Written request:
Repeat the whole listing below, word for word.
╭─ Recorded data
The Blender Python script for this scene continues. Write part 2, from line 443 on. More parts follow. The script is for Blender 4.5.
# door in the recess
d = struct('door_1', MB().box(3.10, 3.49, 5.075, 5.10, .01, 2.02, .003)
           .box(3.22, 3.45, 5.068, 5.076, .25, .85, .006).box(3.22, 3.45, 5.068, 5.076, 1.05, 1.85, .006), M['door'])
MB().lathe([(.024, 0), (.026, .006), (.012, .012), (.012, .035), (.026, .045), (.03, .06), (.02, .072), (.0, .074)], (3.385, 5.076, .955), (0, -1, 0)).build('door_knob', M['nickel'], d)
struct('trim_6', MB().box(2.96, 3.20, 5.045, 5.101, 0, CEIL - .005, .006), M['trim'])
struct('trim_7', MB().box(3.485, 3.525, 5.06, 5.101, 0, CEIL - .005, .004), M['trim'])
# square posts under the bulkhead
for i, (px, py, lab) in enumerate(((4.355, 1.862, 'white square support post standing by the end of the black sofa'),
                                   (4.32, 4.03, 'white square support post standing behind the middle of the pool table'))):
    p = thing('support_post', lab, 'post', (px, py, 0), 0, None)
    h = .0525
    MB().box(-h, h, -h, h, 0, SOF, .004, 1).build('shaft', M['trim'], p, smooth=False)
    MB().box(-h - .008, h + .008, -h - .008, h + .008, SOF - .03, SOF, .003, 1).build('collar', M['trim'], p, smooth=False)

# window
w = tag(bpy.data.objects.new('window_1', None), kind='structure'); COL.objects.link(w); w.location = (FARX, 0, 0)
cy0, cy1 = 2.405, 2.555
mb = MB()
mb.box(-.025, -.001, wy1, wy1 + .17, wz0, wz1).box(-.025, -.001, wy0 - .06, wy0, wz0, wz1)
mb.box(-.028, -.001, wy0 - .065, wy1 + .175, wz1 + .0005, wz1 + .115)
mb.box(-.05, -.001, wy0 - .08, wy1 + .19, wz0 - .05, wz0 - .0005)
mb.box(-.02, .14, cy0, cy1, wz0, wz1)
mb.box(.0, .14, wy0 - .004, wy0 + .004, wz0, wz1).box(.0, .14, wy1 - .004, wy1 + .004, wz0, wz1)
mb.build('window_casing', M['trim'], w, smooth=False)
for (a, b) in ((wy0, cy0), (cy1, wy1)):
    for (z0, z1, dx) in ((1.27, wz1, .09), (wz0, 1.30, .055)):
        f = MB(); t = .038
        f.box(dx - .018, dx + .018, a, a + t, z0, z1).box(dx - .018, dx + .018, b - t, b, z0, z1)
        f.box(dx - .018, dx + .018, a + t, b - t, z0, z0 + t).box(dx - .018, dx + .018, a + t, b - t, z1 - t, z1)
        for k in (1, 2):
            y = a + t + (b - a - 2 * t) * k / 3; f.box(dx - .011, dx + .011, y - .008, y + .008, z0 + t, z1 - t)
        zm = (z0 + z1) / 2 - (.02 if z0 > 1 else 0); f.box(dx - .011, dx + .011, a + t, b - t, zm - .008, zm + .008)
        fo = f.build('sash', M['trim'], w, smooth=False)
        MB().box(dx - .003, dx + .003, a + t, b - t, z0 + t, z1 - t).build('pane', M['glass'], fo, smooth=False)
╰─
Right answer:
The Blender Python script for this scene continues. Write part 2, from line 443 on. More parts follow. The script is for Blender 4.5.
# door in the recess
d = struct('door_1', MB().box(3.10, 3.49, 5.075, 5.10, .01, 2.02, .003)
           .box(3.22, 3.45, 5.068, 5.076, .25, .85, .006).box(3.22, 3.45, 5.068, 5.076, 1.05, 1.85, .006), M['door'])
MB().lathe([(.024, 0), (.026, .006), (.012, .012), (.012, .035), (.026, .045), (.03, .06), (.02, .072), (.0, .074)], (3.385, 5.076, .955), (0, -1, 0)).build('door_knob', M['nickel'], d)
struct('trim_6', MB().box(2.96, 3.20, 5.045, 5.101, 0, CEIL - .005, .006), M['trim'])
struct('trim_7', MB().box(3.485, 3.525, 5.06, 5.101, 0, CEIL - .005, .004), M['trim'])
# square posts under the bulkhead
for i, (px, py, lab) in enumerate(((4.355, 1.862, 'white square support post standing by the end of the black sofa'),
                                   (4.32, 4.03, 'white square support post standing behind the middle of the pool table'))):
    p = thing('support_post', lab, 'post', (px, py, 0), 0, None)
    h = .0525
    MB().box(-h, h, -h, h, 0, SOF, .004, 1).build('shaft', M['trim'], p, smooth=False)
    MB().box(-h - .008, h + .008, -h - .008, h + .008, SOF - .03, SOF, .003, 1).build('collar', M['trim'], p, smooth=False)

# window
w = tag(bpy.data.objects.new('window_1', None), kind='structure'); COL.objects.link(w); w.location = (FARX, 0, 0)
cy0, cy1 = 2.405, 2.555
mb = MB()
mb.box(-.025, -.001, wy1, wy1 + .17, wz0, wz1).box(-.025, -.001, wy0 - .06, wy0, wz0, wz1)
mb.box(-.028, -.001, wy0 - .065, wy1 + .175, wz1 + .0005, wz1 + .115)
mb.box(-.05, -.001, wy0 - .08, wy1 + .19, wz0 - .05, wz0 - .0005)
mb.box(-.02, .14, cy0, cy1, wz0, wz1)
mb.box(.0, .14, wy0 - .004, wy0 + .004, wz0, wz1).box(.0, .14, wy1 - .004, wy1 + .004, wz0, wz1)
mb.build('window_casing', M['trim'], w, smooth=False)
for (a, b) in ((wy0, cy0), (cy1, wy1)):
    for (z0, z1, dx) in ((1.27, wz1, .09), (wz0, 1.30, .055)):
        f = MB(); t = .038
        f.box(dx - .018, dx + .018, a, a + t, z0, z1).box(dx - .018, dx + .018, b - t, b, z0, z1)
        f.box(dx - .018, dx + .018, a + t, b - t, z0, z0 + t).box(dx - .018, dx + .018, a + t, b - t, z1 - t, z1)
        for k in (1, 2):
            y = a + t + (b - a - 2 * t) * k / 3; f.box(dx - .011, dx + .011, y - .008, y + .008, z0 + t, z1 - t)
        zm = (z0 + z1) / 2 - (.02 if z0 > 1 else 0); f.box(dx - .011, dx + .011, a + t, b - t, zm - .008, zm + .008)
        fo = f.build('sash', M['trim'], w, smooth=False)
        MB().box(dx - .003, dx + .003, a + t, b - t, z0 + t, z1 - t).build('pane', M['glass'], fo, smooth=False)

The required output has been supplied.